#### Required work:
Copy each line of the data below exactly, leaving out pictures.

START Dataset content

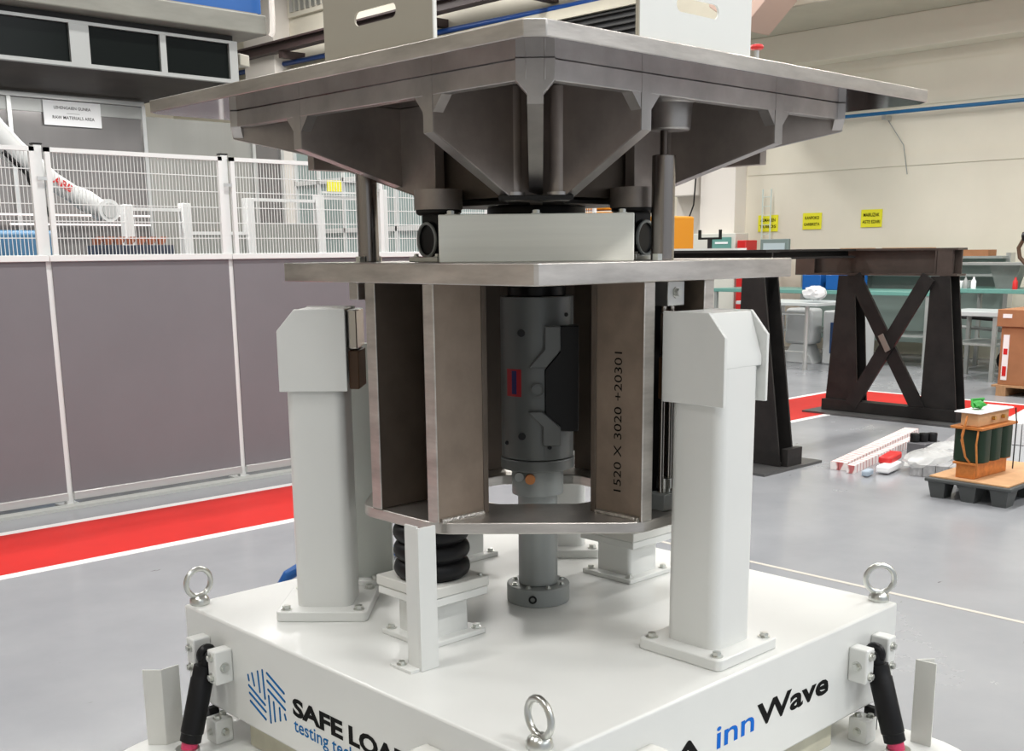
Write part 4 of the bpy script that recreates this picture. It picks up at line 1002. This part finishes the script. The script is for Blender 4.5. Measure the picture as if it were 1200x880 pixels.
# machines on the shelves
for i, (x, y, w_, h, z, m_, lab) in enumerate((
        (11.3, 6.05, .28, .20, 1.00, BLUE, 'blue crate on the teal bench nearest the trestle post'),
        (11.3, 5.62, .42, .20, 1.00, BLUE, 'wider blue crate beside the first on the teal bench'),
        (11.3, 4.0, .10, .09, 1.0, PAPER, 'white carton on the teal bench right of the trestle'))):
    z = .9505 if i < 2 else 1.0005
    tag(obj('storage_crate', G().box(x, x+.35, y-w_/2, y+w_/2, z, z+h), m_, loc=(x, y, z), bevel=.008), lab, 'crate')
t = thing('grey_machine', 'pale grey cabinet machine under the tube table', 'machine', (11.0, 5.9, 0))
obj('housing', G().box(10.85, 11.15, 5.75, 6.15, .25, .72), mat('machine_pale', (.58, .60, .60), .4), t, .04)
obj('base', G().prism([(5.7, .0), (6.2, 0), (6.05, .25), (5.85, .25)], 0, .3, Matrix(((0, 0, 1, 10.86), (1, 0, 0, 0), (0, 1, 0, 0), (0, 0, 0, 1)))), mat('machine_pale', (.58, .60, .60), .4), t, .01)
t = thing('blue_fronted_machine', 'grey machine with a dark blue front beside the pale one', 'machine', (11.0, 5.3, 0))
obj('housing', G().box(10.9, 11.18, 5.0, 5.60, .0, .70), mat('machine_pale', (.58, .60, .60), .4), t, .02)
obj('blue_front', G().box(10.885, 10.9, 5.20, 5.48, .15, .55), mat('navy_front', (.01, .05, .16), .4), t)
t = thing('control_rack', 'pale green metal rack behind the trestle cross brace', 'rack', (12.5, 5.0, 0))
obj('back_sheet', G().box(12.6, 12.63, 3.9, 6.9, .2, 1.38), mat('rack_green', (.34, .43, .40), .5), t)
for y in (3.9, 4.9, 5.9, 6.9): obj('upright', G().box(12.45, 12.6, y-.03, y+.03, 0, 1.42), ALU, t)
for z in (1.38, 1.15): obj('shelf', G().box(12.25, 12.6, 3.9, 6.9, z-.03, z), BENCHG, t)
tag(obj('blue_bin', G().box(12.3, 12.55, 4.55, 4.95, 1.3801, 1.45), mat('navy_bin', (.01, .06, .28), .4), loc=(12.4, 4.75, 1.38)), 'flat navy bin on top of the green rack', 'bin')
tag(obj('brown_carton', G().box(12.3, 12.55, 4.10, 4.52, 1.3801, 1.46), CARD, loc=(12.4, 4.3, 1.38)), 'flat brown carton on top of the green rack', 'box')
t = thing('raised_tray', 'grey pedestal tray above the teal bench right of the trestle', 'tray', (11.6, 3.35, 1.0))
obj('tray_top', G().box(11.3, 11.9, 2.6, 4.1, 1.28, 1.31), BENCHG, t)
obj('pedestal', G().prism([(3.42, 1.0005), (3.62, 1.0005), (3.72, 1.28), (3.34, 1.28)], 0, .2, Matrix(((0, 0, 1, 11.5), (1, 0, 0, 0), (0, 1, 0, 0), (0, 0, 0, 1)))), BENCHG, t)
tag(obj('steel_bar', G().cyl((11.25, 2.98, 1.0005), (11.22, 2.85, 1.47), .014, 8), BRNSTEEL, loc=(11.25, 2.98, 1.0)), 'thin brown bar leaning up from the teal bench', 'bar')
for y, m_ in ((3.30, REDP), (3.80, PAPER), (3.9, BENCHG)):
    tag(obj('bottle', G().lathe([(.03, 0), (.03, .09), (.012, .12), (.012, .14)], (0, 0, 0), 12), m_, loc=(0, 0, 0)), '%s small bottle on the teal bench right of the trestle' % ({REDP: 'red', PAPER: 'white', BENCHG: 'grey'}[m_]), 'bottle').location = (11.28, y, 1.0)
for i, (x, y, h) in enumerate(((11.5, 3.4, .25), (11.5, 2.9, .25))):
    tag(obj('hose_reel', G().torus((0, 0, 0), (1, .2, 0), .12, .018, 20, 8), BLACK, loc=(0, 0, 0)), ['black hose coil below the teal bench nearer the trestle', 'black hose coil below the teal bench nearer the boxes'][i], 'hose coil', ).location = (x, y, .14)
for z, y0, y1, m_ in ((.62, 2.6, 4.0, BLKSTEEL), (.50, 2.7, 3.9, BENCHG)):
    tag(obj('stored_tube', G().cyl((11.05, y0, z), (11.05, y1, z+.06), .022, 8), m_, loc=(11.05, y0, z)), '%s tube stored in front of the long teal bench' % ('black' if m_ is BLKSTEEL else 'grey'), 'tube')
# robot at the right edge
t = thing('gripper_robot', 'grey robot gripper with a brown hose at the right edge of view', 'robot', (10.35, 2.4, 0))
obj('column', G().cyl((10.35, 2.35, 0), (10.35, 2.35, 1.55), .12, 20), mat('robot_side_grey', (.32, .36, .35), .4), t)
obj('head', G().ball((10.35, 2.57, 1.65), .16, .8, 1, 1.6, 3), mat('robot_side_grey', (.32, .36, .35), .4), t)
obj('nozzle', G().cyl((10.35, 2.69, 1.62), (10.35, 2.87, 1.60), .05, 14), BLACK, t)
obj('hose', G().tube([(10.35, 2.85, 1.60), (10.35, 2.91, 1.48), (10.35, 2.89, 1.38), (10.35, 2.79, 1.28), (10.35, 2.67, 1.24), (10.35, 2.52, 1.26)], .022, 10), mat('brown_hose', (.10, .055, .03), .5), t)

END Dataset content

#### Final answer:
Write part 4 of the bpy script that recreates this picture. It picks up at line 1002. This part finishes the script. The script is for Blender 4.5. Measure the picture as if it were 1200x880 pixels.
# machines on the shelves
for i, (x, y, w_, h, z, m_, lab) in enumerate((
        (11.3, 6.05, .28, .20, 1.00, BLUE, 'blue crate on the teal bench nearest the trestle post'),
        (11.3, 5.62, .42, .20, 1.00, BLUE, 'wider blue crate beside the first on the teal bench'),
        (11.3, 4.0, .10, .09, 1.0, PAPER, 'white carton on the teal bench right of the trestle'))):
    z = .9505 if i < 2 else 1.0005
    tag(obj('storage_crate', G().box(x, x+.35, y-w_/2, y+w_/2, z, z+h), m_, loc=(x, y, z), bevel=.008), lab, 'crate')
t = thing('grey_machine', 'pale grey cabinet machine under the tube table', 'machine', (11.0, 5.9, 0))
obj('housing', G().box(10.85, 11.15, 5.75, 6.15, .25, .72), mat('machine_pale', (.58, .60, .60), .4), t, .04)
obj('base', G().prism([(5.7, .0), (6.2, 0), (6.05, .25), (5.85, .25)], 0, .3, Matrix(((0, 0, 1, 10.86), (1, 0, 0, 0), (0, 1, 0, 0), (0, 0, 0, 1)))), mat('machine_pale', (.58, .60, .60), .4), t, .01)
t = thing('blue_fronted_machine', 'grey machine with a dark blue front beside the pale one', 'machine', (11.0, 5.3, 0))
obj('housing', G().box(10.9, 11.18, 5.0, 5.60, .0, .70), mat('machine_pale', (.58, .60, .60), .4), t, .02)
obj('blue_front', G().box(10.885, 10.9, 5.20, 5.48, .15, .55), mat('navy_front', (.01, .05, .16), .4), t)
t = thing('control_rack', 'pale green metal rack behind the trestle cross brace', 'rack', (12.5, 5.0, 0))
obj('back_sheet', G().box(12.6, 12.63, 3.9, 6.9, .2, 1.38), mat('rack_green', (.34, .43, .40), .5), t)
for y in (3.9, 4.9, 5.9, 6.9): obj('upright', G().box(12.45, 12.6, y-.03, y+.03, 0, 1.42), ALU, t)
for z in (1.38, 1.15): obj('shelf', G().box(12.25, 12.6, 3.9, 6.9, z-.03, z), BENCHG, t)
tag(obj('blue_bin', G().box(12.3, 12.55, 4.55, 4.95, 1.3801, 1.45), mat('navy_bin', (.01, .06, .28), .4), loc=(12.4, 4.75, 1.38)), 'flat navy bin on top of the green rack', 'bin')
tag(obj('brown_carton', G().box(12.3, 12.55, 4.10, 4.52, 1.3801, 1.46), CARD, loc=(12.4, 4.3, 1.38)), 'flat brown carton on top of the green rack', 'box')
t = thing('raised_tray', 'grey pedestal tray above the teal bench right of the trestle', 'tray', (11.6, 3.35, 1.0))
obj('tray_top', G().box(11.3, 11.9, 2.6, 4.1, 1.28, 1.31), BENCHG, t)
obj('pedestal', G().prism([(3.42, 1.0005), (3.62, 1.0005), (3.72, 1.28), (3.34, 1.28)], 0, .2, Matrix(((0, 0, 1, 11.5), (1, 0, 0, 0), (0, 1, 0, 0), (0, 0, 0, 1)))), BENCHG, t)
tag(obj('steel_bar', G().cyl((11.25, 2.98, 1.0005), (11.22, 2.85, 1.47), .014, 8), BRNSTEEL, loc=(11.25, 2.98, 1.0)), 'thin brown bar leaning up from the teal bench', 'bar')
for y, m_ in ((3.30, REDP), (3.80, PAPER), (3.9, BENCHG)):
    tag(obj('bottle', G().lathe([(.03, 0), (.03, .09), (.012, .12), (.012, .14)], (0, 0, 0), 12), m_, loc=(0, 0, 0)), '%s small bottle on the teal bench right of the trestle' % ({REDP: 'red', PAPER: 'white', BENCHG: 'grey'}[m_]), 'bottle').location = (11.28, y, 1.0)
for i, (x, y, h) in enumerate(((11.5, 3.4, .25), (11.5, 2.9, .25))):
    tag(obj('hose_reel', G().torus((0, 0, 0), (1, .2, 0), .12, .018, 20, 8), BLACK, loc=(0, 0, 0)), ['black hose coil below the teal bench nearer the trestle', 'black hose coil below the teal bench nearer the boxes'][i], 'hose coil', ).location = (x, y, .14)
for z, y0, y1, m_ in ((.62, 2.6, 4.0, BLKSTEEL), (.50, 2.7, 3.9, BENCHG)):
    tag(obj('stored_tube', G().cyl((11.05, y0, z), (11.05, y1, z+.06), .022, 8), m_, loc=(11.05, y0, z)), '%s tube stored in front of the long teal bench' % ('black' if m_ is BLKSTEEL else 'grey'), 'tube')
# robot at the right edge
t = thing('gripper_robot', 'grey robot gripper with a brown hose at the right edge of view', 'robot', (10.35, 2.4, 0))
obj('column', G().cyl((10.35, 2.35, 0), (10.35, 2.35, 1.55), .12, 20), mat('robot_side_grey', (.32, .36, .35), .4), t)
obj('head', G().ball((10.35, 2.57, 1.65), .16, .8, 1, 1.6, 3), mat('robot_side_grey', (.32, .36, .35), .4), t)
obj('nozzle', G().cyl((10.35, 2.69, 1.62), (10.35, 2.87, 1.60), .05, 14), BLACK, t)
obj('hose', G().tube([(10.35, 2.85, 1.60), (10.35, 2.91, 1.48), (10.35, 2.89, 1.38), (10.35, 2.79, 1.28), (10.35, 2.67, 1.24), (10.35, 2.52, 1.26)], .022, 10), mat('brown_hose', (.10, .055, .03), .5), t)